Cette approche réglementaire entraîne plusieurs conséquences :
- Options limitées pour les consommateurs : Les consommateurs qui souhaitent revendre des billets en raison de circonstances imprévues sont contraints de se tourner vers des marchés non réglementés ou de renoncer à leur achat. Il est fréquent de voir des organisateurs interdire toute revente de billets sans proposer eux-mêmes un moyen de revente. Même dans les cas où il existe un tel canal de revente, l'organisateur peut ajouter des restrictions superflues telles que des créneaux horaires limités pour la mise en vente des billets, la fixation des prix, etc. ;
- Monopolisation du marché : Dans les faits, les organisateurs monopolisent les canaux de revente de billets, empêchant ainsi la concurrence et les pratiques favorables aux consommateurs sur le marché secondaire. Ce monopole donne lieu à des restrictions dans leurs conditions générales de vente (CGV) qui pourraient constituer un abus de position dominante au regard du droit de la concurrence.
L'approche restrictive de la loi française enfreint par ailleurs des dispositions essentielles du droit de l'Union européenne, en particulier celles relatives à :
- La libre circulation des services en vertu de l'article 56 du TFUE, en tant que la loi française empêche les services de revente par des tiers d'opérer sans l'autorisation de l'organisateur ;
- La violation du droit de la concurrence (articles 101, 102 et 106 du TFUE) en favorisant les pratiques monopolistiques et en empêchant des plateformes agissant en qualité de tiers de confiance de faciliter des transactions de revente sûres et transparentes.
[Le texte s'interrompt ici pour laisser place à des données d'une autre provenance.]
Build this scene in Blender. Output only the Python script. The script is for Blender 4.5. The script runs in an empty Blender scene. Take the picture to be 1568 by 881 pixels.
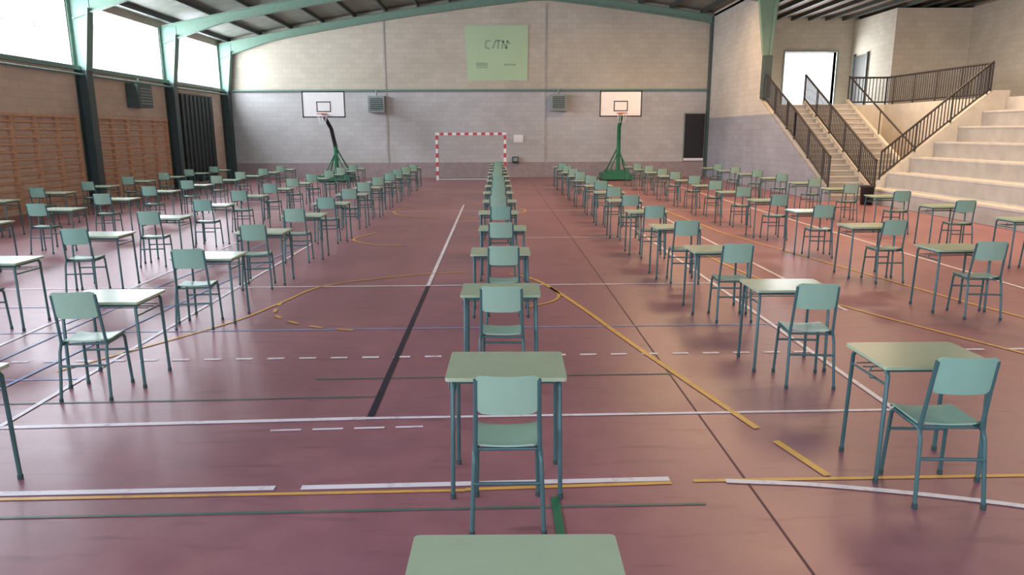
import bpy, math, random
from mathutils import Vector, Matrix
random.seed(7)
R=math.radians
sc=bpy.context.scene
try:
    sc.view_settings.view_transform='Standard'
except Exception: pass

# ---------------- materials ----------------
def new_mat(name):
    m=bpy.data.materials.new(name); m.use_nodes=True
    return m,m.node_tree,m.node_tree.nodes['Principled BSDF']
def simple(name,col,rough=.5,metal=0,var=.08,scale=6,bump=0):
    m,nt,b=new_mat(name)
    b.inputs['Roughness'].default_value=rough; b.inputs['Metallic'].default_value=metal
    tc=nt.nodes.new('ShaderNodeTexCoord'); n=nt.nodes.new('ShaderNodeTexNoise')
    n.inputs['Scale'].default_value=scale; n.inputs['Detail'].default_value=5
    nt.links.new(tc.outputs['Object'],n.inputs['Vector'])
    r=nt.nodes.new('ShaderNodeValToRGB')
    r.color_ramp.elements[0].position=.3; r.color_ramp.elements[1].position=.7
    r.color_ramp.elements[0].color=[max(0,c*(1-var)) for c in col]+[1]
    r.color_ramp.elements[1].color=[min(1,c*(1+var)) for c in col]+[1]
    nt.links.new(n.outputs['Fac'],r.inputs['Fac']); nt.links.new(r.outputs['Color'],b.inputs['Base Color'])
    if bump:
        bp=nt.nodes.new('ShaderNodeBump'); bp.inputs['Strength'].default_value=bump; bp.inputs['Distance'].default_value=.01
        nt.links.new(n.outputs['Fac'],bp.inputs['Height']); nt.links.new(bp.outputs['Normal'],b.inputs['Normal'])
    return m
def linepaint(name,col,under=(.34,.15,.17)):
    # worn court line paint: chips show the floor colour
    m,nt,b=new_mat(name); N=nt.nodes.new; L=nt.links.new
    g=N('ShaderNodeNewGeometry'); n=N('ShaderNodeTexNoise'); n.inputs['Scale'].default_value=7; n.inputs['Detail'].default_value=9; n.inputs['Roughness'].default_value=.7
    L(g.outputs['Position'],n.inputs['Vector'])
    r=N('ShaderNodeValToRGB'); r.color_ramp.elements[0].position=.52; r.color_ramp.elements[1].position=.68
    r.color_ramp.elements[0].color=tuple(col)+(1,)
    r.color_ramp.elements[1].color=tuple(.45*c+.55*u for c,u in zip(col,under))+(1,)
    L(n.outputs['Fac'],r.inputs['Fac']); L(r.outputs['Color'],b.inputs['Base Color']); b.inputs['Roughness'].default_value=.45
    return m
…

La limitation de la revente aux plateformes officielles permet aux organisateurs d'événements d'abuser de leur position dominante sur le marché, ce qui nuit aux intérêts des consommateurs.
L'application actuelle de l'article 313-6-2 du code pénal français, bien que destinée à prévenir la fraude, conduit les consommateurs à se tourner vers des marchés parallèles où les protections sont minimales. Il en résulte des risques de fraude et d'autres problèmes de sécurité, comme en témoigne l'incident survenu au Stade de France en 2022 lors de la finale de la Ligue des Champions. Dans une moindre mesure, ce contexte complique le quotidien de nombreux Français : 66 % de nos concitoyens habitués à cette pratique l'estiment risquée et 58 % stressante.2(*)
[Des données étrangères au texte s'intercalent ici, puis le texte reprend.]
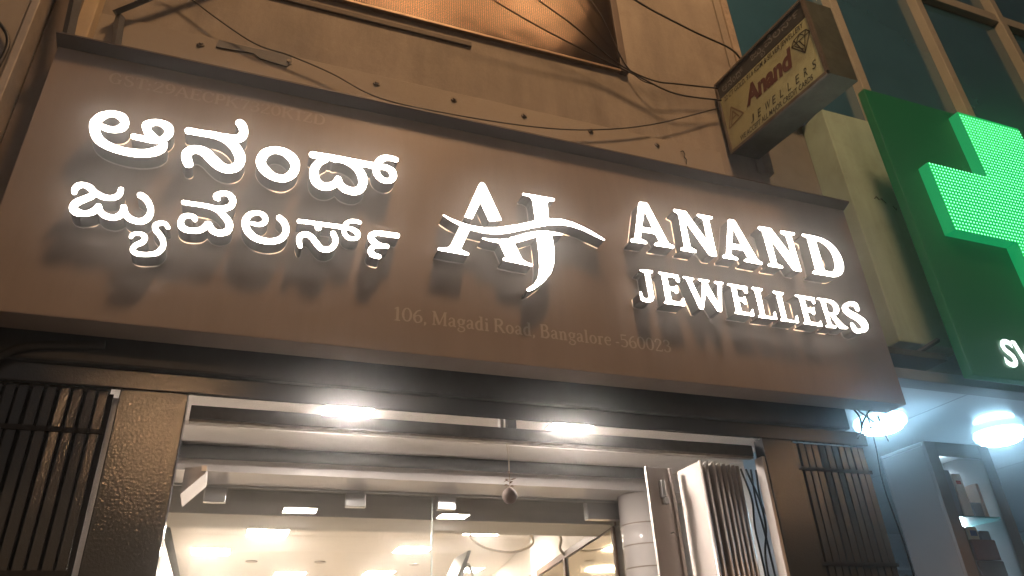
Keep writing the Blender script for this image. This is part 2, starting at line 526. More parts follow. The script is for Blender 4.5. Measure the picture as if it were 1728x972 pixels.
 'arkavattu': {'strokes':[{'s':[[0.4814,3.1172,0.0265],[0.4379,3.1158,0.0263],[0.3935,3.1138,0.0257],[0.3722,3.099,0.0274],[0.3744,3.081,0.0306],[0.3879,3.0681,0.0275],[0.4115,3.0586,0.0241],[0.4406,3.0592,0.0222]],'c':0,'r':''},{'s':[[0.4065,3.0547,0.0212],[0.3861,3.0511,0.0227],[0.373,3.0321,0.025],[0.3777,3.0149,0.0287],[0.3907,3.0082,0.0257],[0.4082,3.0057,0.0236]],'c':0,'r':''}],'polys':[],'holes':[]},
 'mono_apex': {'strokes':[],'polys':[[[0.7571,3.2635],[0.8246,3.4449],[0.8334,3.4619],[0.842,3.4663],[0.8504,3.4631],[0.8627,3.4457],[0.9268,3.2849],[0.9287,3.2781],[0.8697,3.2619],[0.8328,3.352],[0.7956,3.2593]]],'holes':[]},
 'mono_upper': {'strokes':[],'polys':[[[0.6451,3.2707],[0.6909,3.248],[0.7387,3.2344],[0.791,3.2258],[0.8439,3.2273],[0.902,3.2384],[0.957,3.2574],[1.0056,3.2748],[1.0842,3.3088],[1.1585,3.3348],[1.2155,3.3427],[1.2723,3.336],[1.3282,3.3182],[1.3837,3.2941],[1.4305,3.2667],[1.4269,3.2619],[1.3705,3.2805],[1.3149,3.3012],[1.2582,3.3107],[1.2013,3.3079],[1.1441,3.2931],[1.0816,3.2693],[1.0036,3.237],[0.9551,3.2163],[0.9006,3.201],[0.843,3.1958],[0.7804,3.2027],[0.7346,3.2165],[0.6988,3.2312],[0.6669,3.2506]],[[0.7426,3.2257],[0.7887,3.2159],[0.7431,3.1006],[0.7529,3.0934],[0.7764,3.0864],[0.7782,3.0778],[0.7722,3.0732],[0.6441,3.0767],[0.641,3.0828],[0.644,3.089],[0.6826,3.0967],[0.6943,3.1076]],[[1.0315,3.4463],[1.0361,3.4493],[1.1902,3.4509],[1.1909,3.4381],[1.183,3.4319],[1.1628,3.429],[1.1533,3.4174],[1.1539,3.3131],[1.0859,3.2938],[1.0796,3.4117],[1.074,3.4284],[1.0588,3.4361],[1.0336,3.4353]]],'holes':[]},
 'mono_lower': {'strokes':[],'polys':[[[0.8214,3.1735],[0.8587,3.1743],[0.9122,3.1794],[0.9626,3.1923],[0.9322,3.1868],[0.9861,3.2085],[1.0414,3.2367],[1.0916,3.2551],[1.1419,3.2645],[1.1865,3.2649],[1.2296,3.263],[1.2294,3.2605],[1.1737,3.2454],[1.1342,3.2357],[1.0838,3.2204],[1.039,3.1973],[0.9842,3.1714],[0.9308,3.1543],[0.9487,3.161],[0.9114,3.159],[0.8665,3.1601],[0.8213,3.1702]],[[0.9074,3.1698],[0.9753,3.1851],[1.0139,3.0963],[1.0321,3.0846],[1.0603,3.0805],[1.0611,3.0718],[1.0527,3.0666],[0.9275,3.0751],[0.9225,3.0809],[0.9243,3.0871],[0.9308,3.0902],[0.9388,3.0924]],[[1.085,3.2387],[1.1621,3.253],[1.1681,3.1755],[1.1623,3.1036],[1.1444,3.0486],[1.1059,2.9972],[1.0611,2.9569],[1.0342,2.9419],[1.0241,2.9448],[1.0236,2.9541],[1.0329,2.9621],[1.0575,2.9814],[1.0781,3.0154],[1.0886,3.0683],[1.0902,3.1383]]],'holes':[]},
 'A1': {'strokes':[],'polys':[[[1.6402,3.5254],[1.6788,3.529],[1.686,3.5236],[1.7655,3.3125],[1.7709,3.3094],[1.7938,3.3032],[1.7931,3.2859],[1.6836,3.2829],[1.685,3.2961],[1.6986,3.3026],[1.7072,3.3074],[1.7145,3.3156],[1.7004,3.3501],[1.6271,3.3509],[1.6171,3.3102],[1.6231,3.3064],[1.6456,3.3012],[1.6469,3.2844],[1.5592,3.2816],[1.5603,3.2979],[1.5666,3.3018],[1.5805,3.3048],[1.5845,3.3144],[1.633,3.5118]]],'holes':[[[1.662,3.477],[1.6341,3.379],[1.6906,3.3801]]]},
 'N1': {'strokes':[],'polys':[[[1.8287,3.5223],[1.8995,3.5226],[1.9926,3.3628],[1.9933,3.4894],[1.9891,3.4956],[1.9632,3.5036],[1.9629,3.5194],[2.0519,3.5203],[2.0531,3.5055],[2.0288,3.4963],[2.0304,3.2816],[1.9936,3.2803],[1.9847,3.285],[1.8844,3.46],[1.8874,3.3115],[1.8934,3.3068],[1.9164,3.2992],[1.9162,3.2819],[1.8281,3.2822],[1.828,3.2969],[1.8504,3.305],[1.8522,3.4965],[1.8456,3.5013],[1.8277,3.5073]]],'holes':[]},
 'A2': {'strokes':[],'polys':[[[2.1492,3.5242],[2.1817,3.5261],[2.189,3.5199],[2.2736,3.3029],[2.2961,3.2936],[2.2951,3.2778],[2.1877,3.2798],[2.1873,3.2923],[2.2097,3.3011],[2.2138,3.3073],[2.2016,3.3459],[2.1288,3.3438],[2.1189,3.3084],[2.1268,3.3022],[2.1529,3.2953],[2.1516,3.2804],[2.0635,3.2797],[2.0649,3.2975],[2.0836,3.304],[2.0895,3.3134],[2.1461,3.5183]]],'holes':[[[2.1655,3.4733],[2.1395,3.3756],[2.1924,3.3764]]]},
 'N2': {'strokes':[],'polys':[[[2.3286,3.5158],[2.4065,3.518],[2.4982,3.3645],[2.4946,3.4815],[2.4917,3.4878],[2.4647,3.4986],[2.4662,3.5156],[2.556,3.5169],[2.5583,3.5036],[2.5303,3.4926],[2.5341,3.2762],[2.4911,3.277],[2.4829,3.2799],[2.3877,3.4473],[2.3883,3.3029],[2.3939,3.2987],[2.4209,3.2912],[2.4192,3.2773],[2.3282,3.2769],[2.3297,3.2911],[2.3514,3.2976],[2.3471,3.4857],[2.3416,3.4904],[2.3244,3.4993]]],'holes':[]},
 'D': {'strokes':[],'polys':[[[2.6066,3.5203],[2.6497,3.5214],[2.6928,3.521],[2.7232,3.5183],[2.7481,3.5127],[2.7705,3.5038],[2.7899,3.4917],[2.8073,3.4732],[2.8205,3.4512],[2.829,3.4272],[2.8329,3.4012],[2.8329,3.3751],[2.8273,3.3488],[2.8184,3.3296],[2.8052,3.312],[2.7882,3.2971],[2.7708,3.2878],[2.752,3.2813],[2.7344,3.2781],[2.6034,3.2778],[2.6073,3.2935],[2.6168,3.2985],[2.6297,3.3027],[2.634,3.4979],[2.6285,3.5015],[2.6033,3.5092]]],'holes':[[[2.6875,3.4916],[2.7031,3.4926],[2.7214,3.4895],[2.7456,3.4746],[2.7599,3.4589],[2.769,3.4423],[2.775,3.4207],[2.7763,3.3984],[2.7751,3.3758],[2.7694,3.3526],[2.763,3.3361],[2.7541,3.3236],[2.7423,3.3138],[2.7302,3.3088],[2.7018,3.3087],[2.6881,3.313]]]},
 'J': {'strokes':[],'polys':[[[1.5847,3.1394],[1.6535,3.1435],[1.6529,3.1299],[1.6359,3.1233],[1.6382,3.0009],[1.6327,2.9853],[1.6179,2.974],[1.5971,2.9711],[1.5756,2.9742],[1.5664,2.9814],[1.5656,3.0181],[1.5682,3.0233],[1.5772,3.0217],[1.5807,2.9963],[1.589,2.9901],[1.6041,2.9923],[1.6116,3.0044],[1.6086,3.1228],[1.6042,3.126],[1.5846,3.1286]]],'holes':[]},
 'E1': {'strokes':[],'polys':[[[1.6816,3.1422],[1.7873,3.1415],[1.7908,3.1031],[1.7833,3.0981],[1.774,3.1005],[1.7659,3.1206],[1.7255,3.122],[1.7265,3.0722],[1.7552,3.0716],[1.7653,3.0846],[1.7708,3.0827],[1.7712,3.0427],[1.7625,3.0369],[1.7554,3.0404],[1.7496,3.0509],[1.7266,3.0505],[1.729,2.999],[1.7746,2.9979],[1.7837,3.0161],[1.7899,3.0227],[1.7983,3.0182],[1.7969,2.9779],[1.6856,2.9772],[1.6854,2.9872],[1.6899,2.9915],[1.6978,2.9938],[1.6956,3.127],[1.6905,3.1308],[1.681,3.1317]]],'holes':[]},
 'W': {'strokes':[],'polys':[[[1.8104,3.1393],[1.8712,3.137],[1.8713,3.1272],[1.8563,3.1218],[1.8874,3.0195],[1.9133,3.118],[1.9104,3.1234],[1.8937,3.1299],[1.8936,3.1393],[1.9556,3.1383],[1.9554,3.1276],[1.9402,3.1221],[1.9805,3.0193],[1.9998,3.1213],[1.9971,3.1237],[1.981,3.1284],[1.9822,3.1396],[2.0332,3.1395],[2.0328,3.1283],[2.0215,3.1234],[1.9907,2.975],[1.9689,2.9751],[1.9223,3.0648],[1.8918,2.9737],[1.8707,2.9757],[1.8271,3.1235],[1.8218,3.1266],[1.8099,3.1302]]],'holes':[]},
 'E2': {'strokes':[],'polys':[[[2.0554,3.1377],[2.1677,3.1376],[2.1649,3.1004],[2.1552,3.095],[2.1476,3.0978],[2.1417,3.1169],[2.1022,3.117],[2.1014,3.0694],[2.1282,3.0694],[2.1345,3.0782],[2.1434,3.0806],[2.1447,3.0384],[2.1384,3.0344],[2.1306,3.0365],[2.125,3.0474],[2.1027,3.0489],[2.104,2.9942],[2.1532,2.9939],[2.1644,3.0139],[2.1733,3.0198],[2.1715,2.9763],[2.0616,2.9777],[2.0616,2.9865],[2.0727,2.9907],[2.0746,3.1227],[2.0703,3.1253],[2.0544,3.1276]]],'holes':[]},
 'L1': {'strokes':[],'polys':[[[2.1963,3.1398],[2.2577,3.1392],[2.255,3.1253],[2.2393,3.1195],[2.2344,2.9897],[2.2808,2.9897],[2.2928,3.0179],[2.3017,3.0212],[2.3029,2.9763],[2.1933,2.9741],[2.1956,2.9865],[2.2088,2.9923],[2.2078,3.1183],[2.2043,3.122],[2.193,3.1266]]],'holes':[]},
 'L2': {'strokes':[],'polys':[[[2.318,3.1367],[2.3813,3.1345],[2.3795,3.1231],[2.3629,3.1177],[2.3603,2.9866],[2.4074,2.9858],[2.4233,3.0168],[2.431,3.0199],[2.429,2.9742],[2.3207,2.9733],[2.3217,2.9849],[2.3321,2.9903],[2.3333,3.1177],[2.3298,3.1214],[2.3148,3.1247]]],'holes':[]},
 'E3': {'strokes':[],'polys':[[[2.4507,3.1348],[2.568,3.1345],[2.5642,3.0994],[2.5555,3.0939],[2.5494,3.0974],[2.5451,3.1139],[2.5012,3.1163],[2.5035,3.0697],[2.5334,3.0683],[2.5423,3.0771],[2.5503,3.0774],[2.5449,3.0372],[2.5363,3.0319],[2.5327,3.0356],[2.5257,3.0431],[2.4983,3.0449],[2.5007,2.9917],[2.5518,2.992],[2.5623,3.0059],[2.5691,3.0068],[2.5707,2.9736],[2.4564,2.9744],[2.457,2.984],[2.4702,2.9898],[2.4715,3.1185],[2.4679,3.1222],[2.4486,3.1246]]],'holes':[]},
 'R': {'strokes':[],'polys':[[[2.5829,3.1366],[2.6549,3.1369],[2.6761,3.1351],[2.6889,3.13],[2.7005,3.1211],[2.7068,3.1107],[2.7098,3.0981],[2.7078,3.0848],[2.703,3.0734],[2.696,3.0638],[2.686,3.0556],[2.6746,3.0503],[2.6667,3.0479],[2.7097,2.9975],[2.731,2.9897],[2.7295,2.981],[2.681,2.9762],[2.67,2.9862],[2.6421,3.0459],[2.6304,3.0465],[2.6298,2.9937],[2.6559,2.9865],[2.6558,2.9748],[2.5905,2.9741],[2.5915,2.9846],[2.6081,2.9921],[2.604,3.1201],[2.5986,3.1259],[2.5816,3.1278]]],'holes':[[[2.6318,3.1176],[2.6487,3.1178],[2.6601,3.1159],[2.6702,3.1099],[2.6748,3.1019],[2.6772,3.0914],[2.6757,3.0826],[2.6712,3.0734],[2.663,3.0658],[2.6547,3.0626],[2.6472,3.0616],[2.6305,3.0614]]]},
 'S': {'strokes':[{'s':[[2.8317,3.096,0.0178],[2.828,3.1276,0.0308],[2.7973,3.1321,0.0245],[2.7631,3.1185,0.0226],[2.7504,3.0928,0.0411],[2.7716,3.0719,0.0424],[2.8143,3.0538,0.0444],[2.8443,3.0275,0.0512],[2.8381,2.9967,0.0332],[2.8022,2.9787,0.0221],[2.7744,2.9824,0.0323],[2.7636,3.018,0.0188]],'c':0,'r':''}],'polys':[],'holes':[]},
}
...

Une opportunité de réforme réside dans la modification de l'article 313-6-2 par le biais du processus législatif français afin d'introduire des réglementations plus équilibrées et proportionnelles.
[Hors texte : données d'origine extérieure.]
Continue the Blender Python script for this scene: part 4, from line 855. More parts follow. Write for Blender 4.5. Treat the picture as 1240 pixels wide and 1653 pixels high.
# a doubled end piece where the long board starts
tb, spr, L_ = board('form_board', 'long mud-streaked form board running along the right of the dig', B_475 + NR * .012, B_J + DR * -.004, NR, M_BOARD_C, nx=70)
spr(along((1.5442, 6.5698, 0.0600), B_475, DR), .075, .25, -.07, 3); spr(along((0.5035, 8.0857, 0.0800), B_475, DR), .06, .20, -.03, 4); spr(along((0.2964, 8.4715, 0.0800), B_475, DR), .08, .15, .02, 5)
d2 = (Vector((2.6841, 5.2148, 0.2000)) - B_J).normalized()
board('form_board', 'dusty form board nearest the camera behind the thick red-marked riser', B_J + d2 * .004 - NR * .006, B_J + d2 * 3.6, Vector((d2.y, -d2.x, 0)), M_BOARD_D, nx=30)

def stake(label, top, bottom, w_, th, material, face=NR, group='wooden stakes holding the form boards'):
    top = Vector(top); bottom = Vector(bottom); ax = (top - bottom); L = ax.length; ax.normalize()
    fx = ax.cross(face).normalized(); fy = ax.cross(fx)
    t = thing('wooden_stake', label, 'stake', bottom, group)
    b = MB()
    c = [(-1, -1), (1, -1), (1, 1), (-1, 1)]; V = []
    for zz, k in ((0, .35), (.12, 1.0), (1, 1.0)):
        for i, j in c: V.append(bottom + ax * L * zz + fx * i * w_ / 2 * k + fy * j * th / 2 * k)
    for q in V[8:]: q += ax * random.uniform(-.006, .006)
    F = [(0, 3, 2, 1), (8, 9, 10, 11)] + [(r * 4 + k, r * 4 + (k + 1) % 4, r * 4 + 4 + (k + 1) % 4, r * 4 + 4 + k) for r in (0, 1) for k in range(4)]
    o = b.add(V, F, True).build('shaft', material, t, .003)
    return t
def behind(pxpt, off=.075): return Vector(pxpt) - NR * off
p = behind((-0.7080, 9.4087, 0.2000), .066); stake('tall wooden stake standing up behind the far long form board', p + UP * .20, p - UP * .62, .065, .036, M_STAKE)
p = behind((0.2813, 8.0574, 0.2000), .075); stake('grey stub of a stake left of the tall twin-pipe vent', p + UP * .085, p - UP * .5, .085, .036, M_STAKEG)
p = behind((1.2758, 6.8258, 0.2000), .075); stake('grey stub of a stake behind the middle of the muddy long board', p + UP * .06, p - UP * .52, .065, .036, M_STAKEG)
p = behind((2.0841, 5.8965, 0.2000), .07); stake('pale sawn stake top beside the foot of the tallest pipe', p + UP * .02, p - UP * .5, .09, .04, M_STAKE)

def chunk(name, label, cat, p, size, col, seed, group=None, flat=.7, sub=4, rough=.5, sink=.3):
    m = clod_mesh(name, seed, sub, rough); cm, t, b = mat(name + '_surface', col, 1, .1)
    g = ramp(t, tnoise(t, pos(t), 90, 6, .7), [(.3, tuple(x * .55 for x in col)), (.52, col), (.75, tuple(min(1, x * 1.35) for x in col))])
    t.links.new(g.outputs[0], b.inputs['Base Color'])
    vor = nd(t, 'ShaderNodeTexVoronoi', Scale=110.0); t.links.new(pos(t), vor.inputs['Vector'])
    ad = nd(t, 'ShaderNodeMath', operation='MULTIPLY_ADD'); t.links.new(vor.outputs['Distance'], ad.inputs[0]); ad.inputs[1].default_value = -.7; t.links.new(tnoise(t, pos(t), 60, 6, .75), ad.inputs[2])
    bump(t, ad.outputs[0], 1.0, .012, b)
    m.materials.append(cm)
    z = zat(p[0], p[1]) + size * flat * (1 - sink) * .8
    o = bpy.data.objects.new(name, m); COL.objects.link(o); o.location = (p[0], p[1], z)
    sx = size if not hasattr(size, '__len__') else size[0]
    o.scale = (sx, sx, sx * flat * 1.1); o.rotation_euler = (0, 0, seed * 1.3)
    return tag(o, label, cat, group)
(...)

Il s'agirait de réduire la charge réglementaire avec l'établissement d'un agrément permettant de distinguer les « plateformes de revente, tiers de confiance ». Les fournisseurs de services ainsi agréés « plateformes de revente, tiers de confiance » pourraient ouvrir leurs services aux consommateurs en toute légalité et sans requérir l'autorisation des organisateurs d'événements.
Cet agrément attesterait que les revendeurs agréés déploient des politiques de fonctionnement garantissant l'authenticité des billets et une tarification équitable. Afin de garantir que cet agrément respecte les intérêts du plus grand nombre, une consultation avec les parties prenantes à cette problématique (associations de consommateurs, professionnels de la revente, organisations représentants les professionnels de l'événementiel) pourrait être envisagée afin d'en déterminer les critères de délivrance.
Ces mesures permettraient d'atteindre l'objectif de protection des consommateurs en prévenant les ventes non autorisées et frauduleuses avec une norme claire et compréhensible qui favoriserait une expérience d'achat sécurisée et soutiendrait un marché fiable. 79 % des Français affirment qu'elle constituerait un moyen d'effectuer des transactions de manière sécurisée.3(*)
Ces dispositions permettraient également d'appliquer des mesures moins restrictives sur la liberté de prestation de services, comme l'exige la législation de l'Union européenne en matière de libre accès au marché, de concurrence loyale et de droits des consommateurs afin de satisfaire aux attentes des consommateurs, aussi bien en matière de flexibilité que de sécurisation des transactions.
Enfin, ce dispositif faciliterait l'accès à la culture en rendant les billets plus abordables, notamment pour les jeunes, tout en stimulant la fréquentation des événements culturels et sportifs. Il contribuerait à réduire les inégalités culturelles et participerait à la création d'une société plus inclusive et connectée à son patrimoine artistique.
Tel est l'objectif de la présente proposition de loi.
* 1 Étude Opinion Way : « la revente et l'achat de billets de seconde main » réalisée en septembre 2024.
* 2 Étude Opinion Way : « la revente et l'achat de billets de seconde main » réalisée en septembre 2024.
* 3 Étude Opinion Way : « la revente et l'achat de billets de seconde main » réalisée en septembre 2024.